===== SOURCE DATA =====
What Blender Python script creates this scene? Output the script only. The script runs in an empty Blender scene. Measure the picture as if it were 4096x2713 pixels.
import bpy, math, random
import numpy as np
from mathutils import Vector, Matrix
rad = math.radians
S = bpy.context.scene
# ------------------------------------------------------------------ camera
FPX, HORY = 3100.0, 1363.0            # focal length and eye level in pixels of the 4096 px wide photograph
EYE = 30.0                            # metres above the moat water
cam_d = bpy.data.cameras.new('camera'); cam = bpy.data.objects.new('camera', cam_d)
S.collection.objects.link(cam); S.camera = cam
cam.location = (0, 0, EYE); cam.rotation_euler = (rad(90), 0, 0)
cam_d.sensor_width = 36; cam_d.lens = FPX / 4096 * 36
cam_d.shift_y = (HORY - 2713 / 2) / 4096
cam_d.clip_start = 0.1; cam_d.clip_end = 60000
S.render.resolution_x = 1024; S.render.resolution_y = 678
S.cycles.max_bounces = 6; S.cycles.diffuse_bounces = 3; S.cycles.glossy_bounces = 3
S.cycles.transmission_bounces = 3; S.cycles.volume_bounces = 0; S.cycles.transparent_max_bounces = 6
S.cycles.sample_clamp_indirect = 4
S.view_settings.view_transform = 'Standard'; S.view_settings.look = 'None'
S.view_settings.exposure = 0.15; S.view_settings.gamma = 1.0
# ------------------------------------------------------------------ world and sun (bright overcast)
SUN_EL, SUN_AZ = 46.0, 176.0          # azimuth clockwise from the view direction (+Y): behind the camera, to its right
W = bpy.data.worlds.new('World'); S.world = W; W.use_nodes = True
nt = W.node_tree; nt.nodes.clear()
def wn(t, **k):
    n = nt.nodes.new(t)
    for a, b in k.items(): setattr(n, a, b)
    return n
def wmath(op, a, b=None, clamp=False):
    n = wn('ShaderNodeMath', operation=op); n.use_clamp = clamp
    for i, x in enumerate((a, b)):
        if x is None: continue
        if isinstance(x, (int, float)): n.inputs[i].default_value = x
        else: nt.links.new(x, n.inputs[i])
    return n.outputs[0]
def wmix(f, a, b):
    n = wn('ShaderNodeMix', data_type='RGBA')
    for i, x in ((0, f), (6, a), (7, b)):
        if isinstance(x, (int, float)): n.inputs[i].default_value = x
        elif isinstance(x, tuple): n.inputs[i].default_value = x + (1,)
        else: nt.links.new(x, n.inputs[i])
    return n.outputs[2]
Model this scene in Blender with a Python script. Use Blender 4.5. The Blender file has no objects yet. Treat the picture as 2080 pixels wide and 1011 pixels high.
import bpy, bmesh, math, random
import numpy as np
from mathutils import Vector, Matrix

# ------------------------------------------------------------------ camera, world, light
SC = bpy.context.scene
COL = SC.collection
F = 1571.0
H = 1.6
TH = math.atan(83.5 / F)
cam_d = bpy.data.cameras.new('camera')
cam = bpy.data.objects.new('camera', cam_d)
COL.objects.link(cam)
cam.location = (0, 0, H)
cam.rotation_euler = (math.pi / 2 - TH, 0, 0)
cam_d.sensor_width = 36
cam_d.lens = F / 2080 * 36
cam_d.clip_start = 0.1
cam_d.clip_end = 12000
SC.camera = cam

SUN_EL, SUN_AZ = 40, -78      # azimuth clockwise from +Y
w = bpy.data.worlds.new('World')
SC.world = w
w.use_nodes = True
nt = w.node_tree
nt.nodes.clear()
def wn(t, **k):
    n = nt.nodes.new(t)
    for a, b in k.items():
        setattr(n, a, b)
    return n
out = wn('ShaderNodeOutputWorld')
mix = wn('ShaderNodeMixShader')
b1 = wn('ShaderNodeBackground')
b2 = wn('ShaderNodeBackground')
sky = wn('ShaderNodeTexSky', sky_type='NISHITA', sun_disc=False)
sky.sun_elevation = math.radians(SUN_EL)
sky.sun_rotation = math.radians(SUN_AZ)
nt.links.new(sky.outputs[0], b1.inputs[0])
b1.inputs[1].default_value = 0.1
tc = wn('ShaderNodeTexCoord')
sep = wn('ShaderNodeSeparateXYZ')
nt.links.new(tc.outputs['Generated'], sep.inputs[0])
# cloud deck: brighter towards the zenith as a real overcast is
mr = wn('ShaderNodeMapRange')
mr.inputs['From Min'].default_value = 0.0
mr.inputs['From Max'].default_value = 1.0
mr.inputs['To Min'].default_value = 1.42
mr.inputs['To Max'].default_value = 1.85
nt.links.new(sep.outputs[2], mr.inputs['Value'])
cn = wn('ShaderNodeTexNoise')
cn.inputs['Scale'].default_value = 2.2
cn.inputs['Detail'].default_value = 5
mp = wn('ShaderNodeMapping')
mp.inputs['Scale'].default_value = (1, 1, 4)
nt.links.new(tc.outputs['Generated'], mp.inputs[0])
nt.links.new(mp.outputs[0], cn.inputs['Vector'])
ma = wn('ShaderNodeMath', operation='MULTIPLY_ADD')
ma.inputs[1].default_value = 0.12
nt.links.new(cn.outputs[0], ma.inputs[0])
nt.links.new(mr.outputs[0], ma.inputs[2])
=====
YOUR GOAL: Send back all of the entries exactly, with nothing missing.

SOLUTION TO THIS EXERCISE:
What Blender Python script creates this scene? Output the script only. The script runs in an empty Blender scene. Measure the picture as if it were 4096x2713 pixels.
import bpy, math, random
import numpy as np
from mathutils import Vector, Matrix
rad = math.radians
S = bpy.context.scene
# ------------------------------------------------------------------ camera
FPX, HORY = 3100.0, 1363.0            # focal length and eye level in pixels of the 4096 px wide photograph
EYE = 30.0                            # metres above the moat water
cam_d = bpy.data.cameras.new('camera'); cam = bpy.data.objects.new('camera', cam_d)
S.collection.objects.link(cam); S.camera = cam
cam.location = (0, 0, EYE); cam.rotation_euler = (rad(90), 0, 0)
cam_d.sensor_width = 36; cam_d.lens = FPX / 4096 * 36
cam_d.shift_y = (HORY - 2713 / 2) / 4096
cam_d.clip_start = 0.1; cam_d.clip_end = 60000
S.render.resolution_x = 1024; S.render.resolution_y = 678
S.cycles.max_bounces = 6; S.cycles.diffuse_bounces = 3; S.cycles.glossy_bounces = 3
S.cycles.transmission_bounces = 3; S.cycles.volume_bounces = 0; S.cycles.transparent_max_bounces = 6
S.cycles.sample_clamp_indirect = 4
S.view_settings.view_transform = 'Standard'; S.view_settings.look = 'None'
S.view_settings.exposure = 0.15; S.view_settings.gamma = 1.0
# ------------------------------------------------------------------ world and sun (bright overcast)
SUN_EL, SUN_AZ = 46.0, 176.0          # azimuth clockwise from the view direction (+Y): behind the camera, to its right
W = bpy.data.worlds.new('World'); S.world = W; W.use_nodes = True
nt = W.node_tree; nt.nodes.clear()
def wn(t, **k):
    n = nt.nodes.new(t)
    for a, b in k.items(): setattr(n, a, b)
    return n
def wmath(op, a, b=None, clamp=False):
    n = wn('ShaderNodeMath', operation=op); n.use_clamp = clamp
    for i, x in enumerate((a, b)):
        if x is None: continue
        if isinstance(x, (int, float)): n.inputs[i].default_value = x
        else: nt.links.new(x, n.inputs[i])
    return n.outputs[0]
def wmix(f, a, b):
    n = wn('ShaderNodeMix', data_type='RGBA')
    for i, x in ((0, f), (6, a), (7, b)):
        if isinstance(x, (int, float)): n.inputs[i].default_value = x
        elif isinstance(x, tuple): n.inputs[i].default_value = x + (1,)
        else: nt.links.new(x, n.inputs[i])
    return n.outputs[2]
Model this scene in Blender with a Python script. Use Blender 4.5. The Blender file has no objects yet. Treat the picture as 2080 pixels wide and 1011 pixels high.
import bpy, bmesh, math, random
import numpy as np
from mathutils import Vector, Matrix

# ------------------------------------------------------------------ camera, world, light
SC = bpy.context.scene
COL = SC.collection
F = 1571.0
H = 1.6
TH = math.atan(83.5 / F)
cam_d = bpy.data.cameras.new('camera')
cam = bpy.data.objects.new('camera', cam_d)
COL.objects.link(cam)
cam.location = (0, 0, H)
cam.rotation_euler = (math.pi / 2 - TH, 0, 0)
cam_d.sensor_width = 36
cam_d.lens = F / 2080 * 36
cam_d.clip_start = 0.1
cam_d.clip_end = 12000
SC.camera = cam

SUN_EL, SUN_AZ = 40, -78      # azimuth clockwise from +Y
w = bpy.data.worlds.new('World')
SC.world = w
w.use_nodes = True
nt = w.node_tree
nt.nodes.clear()
def wn(t, **k):
    n = nt.nodes.new(t)
    for a, b in k.items():
        setattr(n, a, b)
    return n
out = wn('ShaderNodeOutputWorld')
mix = wn('ShaderNodeMixShader')
b1 = wn('ShaderNodeBackground')
b2 = wn('ShaderNodeBackground')
sky = wn('ShaderNodeTexSky', sky_type='NISHITA', sun_disc=False)
sky.sun_elevation = math.radians(SUN_EL)
sky.sun_rotation = math.radians(SUN_AZ)
nt.links.new(sky.outputs[0], b1.inputs[0])
b1.inputs[1].default_value = 0.1
tc = wn('ShaderNodeTexCoord')
sep = wn('ShaderNodeSeparateXYZ')
nt.links.new(tc.outputs['Generated'], sep.inputs[0])
# cloud deck: brighter towards the zenith as a real overcast is
mr = wn('ShaderNodeMapRange')
mr.inputs['From Min'].default_value = 0.0
mr.inputs['From Max'].default_value = 1.0
mr.inputs['To Min'].default_value = 1.42
mr.inputs['To Max'].default_value = 1.85
nt.links.new(sep.outputs[2], mr.inputs['Value'])
cn = wn('ShaderNodeTexNoise')
cn.inputs['Scale'].default_value = 2.2
cn.inputs['Detail'].default_value = 5
mp = wn('ShaderNodeMapping')
mp.inputs['Scale'].default_value = (1, 1, 4)
nt.links.new(tc.outputs['Generated'], mp.inputs[0])
nt.links.new(mp.outputs[0], cn.inputs['Vector'])
ma = wn('ShaderNodeMath', operation='MULTIPLY_ADD')
ma.inputs[1].default_value = 0.12
nt.links.new(cn.outputs[0], ma.inputs[0])
nt.links.new(mr.outputs[0], ma.inputs[2])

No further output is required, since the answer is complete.